Menos inverosímil que la adscripción ideológica extremista resulta la ubicación de la derecha en un búnker, lugar al que desde luego no la ha conducido Rajoy, sino la hostilidad del Régimen. Un búnker, según su acepción originaria, es un refugio subterráneo para protegerse de bombardeos; y en España, para ser de derechas, hay que conformarse con vivir en un búnker, porque en cuanto enseñas la jeta te la parten. Bueno, en realidad no hace falta ser de derechas para que te la partan; basta con que no comulgues con los principios del Régimen. En los últimos días se han repetido los episodios de agresiones verbales y zarandeos a diversas personalidades políticas (siempre mujeres, por cierto, para añadir más vileza a la cobardía) que pretendían proclamar sus ideas en varias universidades públicas españolas. Los rectores de tales universidades, en un alarde de cinismo, han declarado sentirse abochornados por los incidentes, alegando que la universidad es un foro para «el debate de ideas». ¿A quién pretenden engañar estos señores? Las universidades públicas españolas son, desde hace mucho tiempo, centros de proselitismo izquierdista donde los cachorros del Matrix progre reciben adiestramiento, feudos de orientación ideológica donde se promueve sin rebozo la demonización de la derecha y donde la adscripción al Régimen es el mejor salvoconducto para el medro personal. En algunas se tolera a los profesores de derechas, a cambio de que se estén quietecitos en el búnker; en otras, ni eso.

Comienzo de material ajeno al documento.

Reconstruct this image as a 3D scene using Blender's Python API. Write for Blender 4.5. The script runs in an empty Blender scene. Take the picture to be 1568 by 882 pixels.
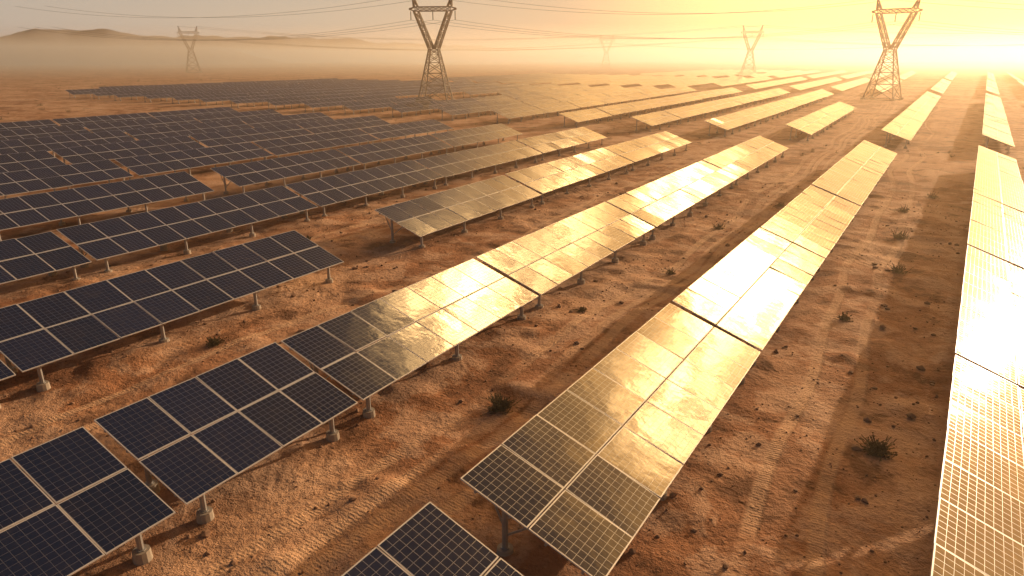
import bpy, math, random
import numpy as np
from mathutils import Vector, Matrix
random.seed(7); rng=np.random.default_rng(7)
S=bpy.context.scene
S.view_settings.view_transform='Standard'
try: S.view_settings.look='None'
except: pass
S.view_settings.exposure=0

# ------------------------------------------------------------ helpers
def nmat(name):
    m=bpy.data.materials.new(name); m.use_nodes=True
    nt=m.node_tree; nt.nodes.clear()
    return m,nt
class N:
    def __init__(s,nt): s.nt=nt
    def add(s,t,**k):
        n=s.nt.nodes.new(t)
        for a,b in k.items(): setattr(n,a,b)
        return n
    def set(s,n,i,v):
        if isinstance(v,bpy.types.NodeSocket): s.nt.links.new(v,n.inputs[i])
        elif v is not None: n.inputs[i].default_value=v
    def math(s,op,a,b=None,c=None,clamp=False):
        n=s.add('ShaderNodeMath',operation=op,use_clamp=clamp)
        s.set(n,0,a); s.set(n,1,b)
        if c is not None: s.set(n,2,c)
        return n.outputs[0]
    def vmath(s,op,a,b=None):
        n=s.add('ShaderNodeVectorMath',operation=op); s.set(n,0,a); s.set(n,1,b)
        return n.outputs['Value'] if op in('DOT_PRODUCT','LENGTH') else n.outputs[0]
    def noise(s,vec,scale,detail=4,rough=.5,dist=0):
        n=s.add('ShaderNodeTexNoise'); s.set(n,'Vector',vec); s.set(n,'Scale',float(scale)); s.set(n,'Detail',float(detail)); s.set(n,'Roughness',rough); s.set(n,'Distortion',float(dist))
        return n.outputs[0]
    def ramp(s,f,pts):
        n=s.add('ShaderNodeValToRGB'); s.set(n,0,f)
        e=n.color_ramp.elements
        while len(e)<len(pts): e.new(.5)
        for i,(p,c) in enumerate(pts):
            e[i].position=p; e[i].color=(*c,1) if len(c)==3 else c
        return n.outputs[0]
    def mapr(s,v,a,b,c,d,smooth=False):
        n=s.add('ShaderNodeMapRange'); 
        if smooth: n.interpolation_type='SMOOTHSTEP'
        for i,x in enumerate((v,a,b,c,d)): s.set(n,i,x)
        return n.outputs[0]
    def mix(s,f,a,b,mode='MIX'):
        n=s.add('ShaderNodeMix',data_type='RGBA',blend_type=mode)
        s.set(n,0,f); 
        for i,v in ((6,a),(7,b)):
            if isinstance(v,tuple) and len(v)==3: v=(*v,1)
            s.set(n,i,v)
        return n.outputs[2]
    def bump(s,h,strength,dist,normal=None):
        n=s.add('ShaderNodeBump'); s.set(n,'Height',h); s.set(n,'Strength',strength); s.set(n,'Distance',dist)
        if normal is not None: s.set(n,'Normal',normal)
        return n.outputs[0]
    def prin(s,**k):
        n=s.add('ShaderNodeBsdfPrincipled')
        for a,b in k.items():
            a=a.replace('_',' ')
            if isinstance(b,tuple) and len(b)==3: b=(*b,1)
            s.set(n,a,b)
        return n
    def out(s,sh,vol=None):
        o=s.add('ShaderNodeOutputMaterial')
        if sh is not None: s.nt.links.new(sh,o.inputs[0])
        if vol is not None: s.nt.links.new(vol,o.inputs[1])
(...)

Se pretenden presentar estos incidentes como acontecimientos aislados; y tal vez lo sean en un sentido sarcástico: en efecto, la visita de una personalidad política (pero lo mismo podría predicarse de personalidades de cualquier otro ámbito social, intelectual o artístico) no adscrita al Régimen a una universidad pública española constituye un «acontecimiento aislado». Sería muy aleccionador que alguien elaborase un estudio sobre la orientación ideológica de las personas que, a lo largo de un curso académico, son invitadas por las distintas universidades públicas españolas a impartir conferencias o participar en «debates de ideas»: descubríamos enseguida que la visita de políticos e intelectuales de derechas es -por decirlo con un eufemismo- algo menos que asidua; y los pocos que son invitados han de llegar avergonzándose de serlo, como si padecieran lepra o fimosis, no sea que les lluevan las tortas.
Ser de derechas, en España, es vivir en un búnker.